Si la figure du tueur en série se veut emblématique d’une dérive individuelle prenant racine dans un contexte familial déséquilibré et perverti, celle du tueur de masse est souvent décryptée comme le produit d’une société incapable de voir et de traiter les signes avant coureur d’un dysfonctionnement conduisant presque inéluctablement à un drame. C’est ce dernier cas que choisit d’analyser David Vann à travers le personnage de Steve Kazmierczak qui, le 14 février 2008 assassina 5 personnes et en blessa 18 autres avant de se suicider.
L’auteur déroule une enquête approfondie sur l’enfance de Steve Kazmierczak parallèlement à sa propre histoire qui présente de nombreuses similarité avec celle du tueur. Drame familiale, fascination pour les armes, enfance perturbée, David Vann se questionne sur les raisons qui conduisent deux personnes à prendre des chemins radicalement différents.
Bien vite pourtant la figure de Steve Kazmierczak supplante l’autobiographie romancée et on suit avec un intérêt croissant les derniers mois, les dernières semaines et les jours précédent un drame que personne n’a vu arriver. L’auteur évoque l’entourage du tueur, son racisme latent, son homosexualité supposée et refoulée, sa passion pour les jeux vidéos de tir et la musique métal sans pour autant tomber dans la caricature ni chercher de supposer coupables.
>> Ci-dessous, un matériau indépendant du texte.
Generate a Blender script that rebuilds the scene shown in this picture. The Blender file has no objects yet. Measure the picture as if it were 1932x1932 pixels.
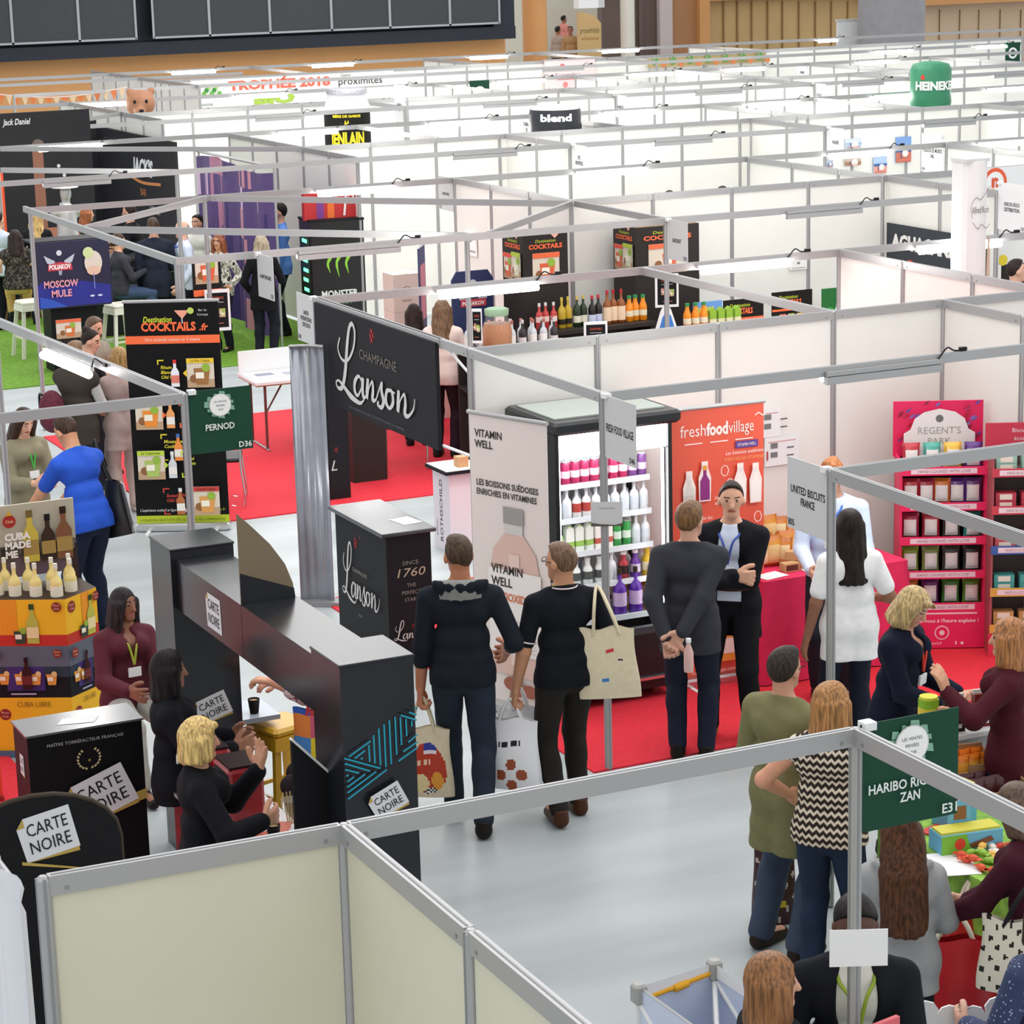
import bpy, math, random
import numpy as np
from mathutils import Matrix, Vector
random.seed(7)
SC = bpy.context.scene
COL = SC.collection
# ---------------------------------------------------------------- camera, world, lights, exposure
CAM_LOC = np.array([-6.9964, -15.4925, 5.3344]); F_PX = 4632.07
YAW, PITCH, ROLL = -0.4397, 0.2323, -0.0262
def cam_axes():
    cy, sy, cp, sp = math.cos(YAW), math.sin(YAW), math.cos(PITCH), math.sin(PITCH)
    fwd = np.array([-sy*cp, cy*cp, -sp]); right = np.array([cy, sy, 0.0]); up = np.cross(right, fwd)
    cr, sr = math.cos(ROLL), math.sin(ROLL)
    return cr*right + sr*up, -sr*right + cr*up, fwd
AX = cam_axes()
cam = bpy.data.cameras.new('camera'); cam_o = bpy.data.objects.new('camera', cam); COL.objects.link(cam_o)
cam.sensor_width = 36; cam.sensor_fit = 'HORIZONTAL'; cam.lens = F_PX*36/1932; cam.clip_end = 300
m = Matrix.Identity(4)
for i in range(3):
    m[i][0] = AX[0][i]; m[i][1] = AX[1][i]; m[i][2] = -AX[2][i]; m[i][3] = CAM_LOC[i]
cam_o.matrix_world = m
SC.camera = cam_o
w = bpy.data.worlds.new('hall_ambient_fill'); SC.world = w; w.use_nodes = True  # uniform background added as ambient fill for the hall, not real daylight
bg = w.node_tree.nodes['Background']; bg.inputs[0].default_value = (0.97, 0.98, 1.0, 1); bg.inputs[1].default_value = 0.80
def area(name, loc, size, power, color=(1, 1, 1), sy=None, rot=(0, 0, 0)):
    l = bpy.data.lights.new(name, 'AREA'); l.energy = power; l.size = size; l.color = color
    if sy: l.shape = 'RECTANGLE'; l.size_y = sy
    o = bpy.data.objects.new(name, l); o.location = loc; o.rotation_euler = rot; COL.objects.link(o)
    return o
area('hall_lamp', (3, 0, 11), 12, 620, (1, 0.98, 0.95))
area('hall_lamp', (8, 18, 11), 16, 1050, (1, 0.98, 0.95))
for lx, ly in ((7, 22), (13, 22), (10, 29), (17, 29), (13, 36), (21, 36)): area('hall_lamp', (lx, ly, 11), 3.4, 150, (1, 0.98, 0.95))
SC.view_settings.view_transform = 'Standard'; SC.view_settings.look = 'None'
SC.view_settings.gamma = 1.0; SC.view_settings.use_curve_mapping = False
SC.view_settings.exposure = 0.46
# ---------------------------------------------------------------- helpers
def PX(px, py, x):
    d = ray(px, py); t = (x-CAM_LOC[0])/d[0]; return Vector(CAM_LOC+t*d)
def ray(px, py):
    return (px-966)/F_PX*AX[0] + (966-py)/F_PX*AX[1] + AX[2]
def W(px, py, z=0.0):
    d = ray(px, py); t = (z-CAM_LOC[2])/d[2]; return Vector(CAM_LOC + t*d)
MATS = {}
def M(name, col, rough=0.55, metal=0.0, var=0.0, scale=20.0, bump=0.0, emit=0.0, alpha=1.0, trans=0.0):
    """A procedural material: colour with optional noise variation and bump."""
    if name in MATS: return MATS[name]
    if isinstance(col, str):
        c = [int(col[i:i+2], 16)/255 for i in (0, 2, 4)]; col = [x/12.92 if x <= .04045 else ((x+.055)/1.055)**2.4 for x in c]
    mt = bpy.data.materials.new(name); mt.use_nodes = True; nt = mt.node_tree
    b = nt.nodes['Principled BSDF']
    b.inputs['Base Color'].default_value = (*col, 1); b.inputs['Roughness'].default_value = rough; b.inputs['Metallic'].default_value = metal
    mt.diffuse_color = (*col, 1)
    if max(col) < .07 and rough > .4: b.inputs['Specular IOR Level'].default_value = .18
    if alpha < 1: b.inputs['Alpha'].default_value = alpha
    if trans: b.inputs['Transmission Weight'].default_value = trans
    if emit:
        b.inputs['Emission Color'].default_value = (*col, 1); b.inputs['Emission Strength'].default_value = emit
    if var or bump:
        tc = nt.nodes.new('ShaderNodeTexCoord'); n = nt.nodes.new('ShaderNodeTexNoise'); n.inputs['Scale'].default_value = scale; n.inputs['Detail'].default_value = 4
        nt.links.new(tc.outputs['Object'], n.inputs['Vector'])
        if var:
            r = nt.nodes.new('ShaderNodeValToRGB')
            r.color_ramp.elements[0].position = .3; r.color_ramp.elements[1].position = .7
            r.color_ramp.elements[0].color = (*[max(0, x*(1-var)) for x in col], 1); r.color_ramp.elements[1].color = (*[min(1, x*(1+var)) for x in col], 1)
            nt.links.new(n.outputs['Fac'], r.inputs['Fac']); nt.links.new(r.outputs['Color'], b.inputs['Base Color'])
        if bump:
            bp = nt.nodes.new('ShaderNodeBump'); bp.inputs['Strength'].default_value = bump; bp.inputs['Distance'].default_value = .02
            nt.links.new(n.outputs['Fac'], bp.inputs['Height']); nt.links.new(bp.outputs['Normal'], b.inputs['Normal'])
    MATS[name] = mt; return mt
def mc(hexc, rough=0.6):
    return M('ink_'+hexc+('' if rough == .6 else '_%d' % (rough*100)), hexc, rough)
def tag(o, label=None, cat=None, group=None, kind=None):
    if label: o['label'] = label
    if cat: o['category'] = cat
    if group: o['group'] = group
    if kind: o['kind'] = kind
    return o
def thing(name, label, cat, loc=(0, 0, 0), rz=0.0, group=None):
    o = bpy.data.objects.new(name, None); o.empty_display_size = .1; COL.objects.link(o)
    o.location = loc; o.rotation_euler = (0, 0, rz); return tag(o, label, cat, group)
def dup(root, loc=None, rz=None, label=None):
    r = root.copy(); COL.objects.link(r)
    if loc is not None: r.location = loc
    if rz is not None: r.rotation_euler = (0, 0, rz)
    if label: r['label'] = label
    for ch in list(root.children):
        c = ch.copy(); COL.objects.link(c); c.parent = r
        for g in ch.children:
            d = g.copy(); COL.objects.link(d); d.parent = c
    return r
class MB:
    """Collects faces with a material each; build() links them as one mesh object."""
    def __init__(s): s.v = []; s.f = []; s.fm = []; s.sm = []; s.mats = []
    def mi(s, mat):
        if mat not in s.mats: s.mats.append(mat)
        return s.mats.index(mat)
    def add(s, vs, fs, mat, smooth=False):
        o = len(s.v); s.v += [tuple(map(float, v)) for v in vs]; k = s.mi(mat)
        for f in fs: s.f.append([o+i for i in f]); s.fm.append(k); s.sm.append(smooth)
        return s
    def box(s, c, d, mat, rz=0.0, mx=None, taper=1.0, bev=0.0):
        x, y, z = d[0]/2, d[1]/2, d[2]/2; vs = []
        if bev:
            ring = [(x-bev, -y), (x, -y+bev), (x, y-bev), (x-bev, y), (-x+bev, y), (-x, y-bev), (-x, -y+bev), (-x+bev, -y)]
        else: ring = [(x, -y), (x, y), (-x, y), (-x, -y)]
        n = len(ring)
        lv = [(-z, 1.0), (z, taper)]
        if bev: lv = [(-z, 1-bev/max(x, y)), (-z+bev, 1.0), (z-bev, taper), (z, taper*(1-bev/max(x, y)))]
        for zz, k in lv: vs += [(px*k, py*k, zz) for px, py in ring]
        fs = [list(range(n))[::-1], [n*(len(lv)-1)+i for i in range(n)]]
        for L in range(len(lv)-1): fs += [[L*n+i, L*n+(i+1) % n, (L+1)*n+(i+1) % n, (L+1)*n+i] for i in range(n)]
        R = mx if mx is not None else Matrix.Rotation(rz, 3, 'Z')
        return s.add([R @ Vector(v) + Vector(c) for v in vs], fs, mat)
    def bar(s, a, b, w, h, mat):
        a, b = Vector(a), Vector(b); d = b-a; L = d.length; d.normalize()
        up = Vector((0, 0, 1)) if abs(d.z) < .95 else Vector((0, 1, 0))
        sd = d.cross(up).normalized(); up = sd.cross(d)
        R = Matrix((d, sd, up)).transposed()
        return s.box((a+b)/2, (L, w, h), mat, mx=R)
    def tube(s, pts, r, mat, n=8, cap=True):
        pts = [Vector(q) for q in pts]; rs = r if isinstance(r, (list, tuple)) else [r]*len(pts); vs = []; fs = []
        prev = None
        for i, q in enumerate(pts):
            d = (pts[min(i+1, len(pts)-1)]-pts[max(i-1, 0)]).normalized()
            u = prev if prev is not None else (Vector((0, 0, 1)) if abs(d.z) < .9 else Vector((1, 0, 0)))
            u = (u-d*u.dot(d)).normalized(); prev = u; w_ = d.cross(u)
            vs += [q+(u*math.cos(2*math.pi*k/n)+w_*math.sin(2*math.pi*k/n))*rs[i] for k in range(n)]
        for i in range(len(pts)-1): fs += [[i*n+k, i*n+(k+1) % n, (i+1)*n+(k+1) % n, (i+1)*n+k] for k in range(n)]
        s.add(vs, fs, mat, True)
        if cap: s.add(vs[:n], [list(range(n))[::-1]], mat); s.add(vs[-n:], [list(range(n))], mat)
        return s
    def lathe(s, prof, mat, c=(0, 0, 0), n=14, mx=None, sq=None):
        """prof: (radius, z) pairs; sq: superellipse exponent for squarish sections."""
        vs = []; R = mx if mx is not None else Matrix.Identity(3)
        for r, z in prof:
            for k in range(n):
                a = 2*math.pi*(k+.5)/n; x, y = math.cos(a), math.sin(a)
                if sq: q = (abs(x)**sq+abs(y)**sq)**(-1/sq); x *= q; y *= q
                vs.append(R @ Vector((x*r, y*r, z))+Vector(c))
        fs = []
        for i in range(len(prof)-1): fs += [[i*n+k, i*n+(k+1) % n, (i+1)*n+(k+1) % n, (i+1)*n+k] for k in range(n)]
        s.add(vs, fs, mat, True)
        s.add(vs[:n], [list(range(n))[::-1]], mat); s.add(vs[-n:], [list(range(n))], mat); return s
    def ell(s, c, r, mat, nu=14, nv=8, mx=None):
        R = mx if mx is not None else Matrix.Identity(3)
        vs = []
        for i in range(nv+1):
            t = math.pi*i/nv
            for k in range(nu):
                a = 2*math.pi*k/nu; vs.append(R @ Vector((r[0]*math.sin(t)*math.cos(a), r[1]*math.sin(t)*math.sin(a), -r[2]*math.cos(t)))+Vector(c))
        fs = [[i*nu+k, i*nu+(k+1) % nu, (i+1)*nu+(k+1) % nu, (i+1)*nu+k] for i in range(nv) for k in range(nu)]
        return s.add(vs, fs, mat, True)
    def prism(s, poly, a, n, mat, fr=None):
        """poly: 2-D outline in frame fr (or x,y); extruded by n along the frame normal."""
        P0, U, V, N = fr if fr else (Vector(a), Vector((1, 0, 0)), Vector((0, 1, 0)), Vector((0, 0, 1)))
        k = len(poly); vs = [P0+U*u+V*v for u, v in poly]+[P0+U*u+V*v+N*n for u, v in poly]
        return s.add(vs, [list(range(k))[::-1], list(range(k, 2*k))]+[[i, (i+1) % k, k+(i+1) % k, k+i] for i in range(k)], mat)
    def build(s, name, parent=None, mats=None):
        me = bpy.data.meshes.new(name); me.from_pydata(s.v, [], s.f)
        for mt in s.mats: me.materials.append(mt)
        me.polygons.foreach_set('material_index', s.fm); me.polygons.foreach_set('use_smooth', s.sm); me.update()
        o = bpy.data.objects.new(name, me); COL.objects.link(o)
        if parent is not None: o.parent = parent
        return o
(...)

David Vann procède à la manière d’un Truman Capote, pour dresser le portrait d’une destinée tragique et, par la même, d’un environnement familial, scolaire et social impuissant à détourner Steve Kazmierczak de son destin inéluctable. Dernier jour sur terre se lit comme un roman noir, une enquête froide et implacable sur la transformation d’un jeune garçon fragile en monstre. Glaçant et indispensable.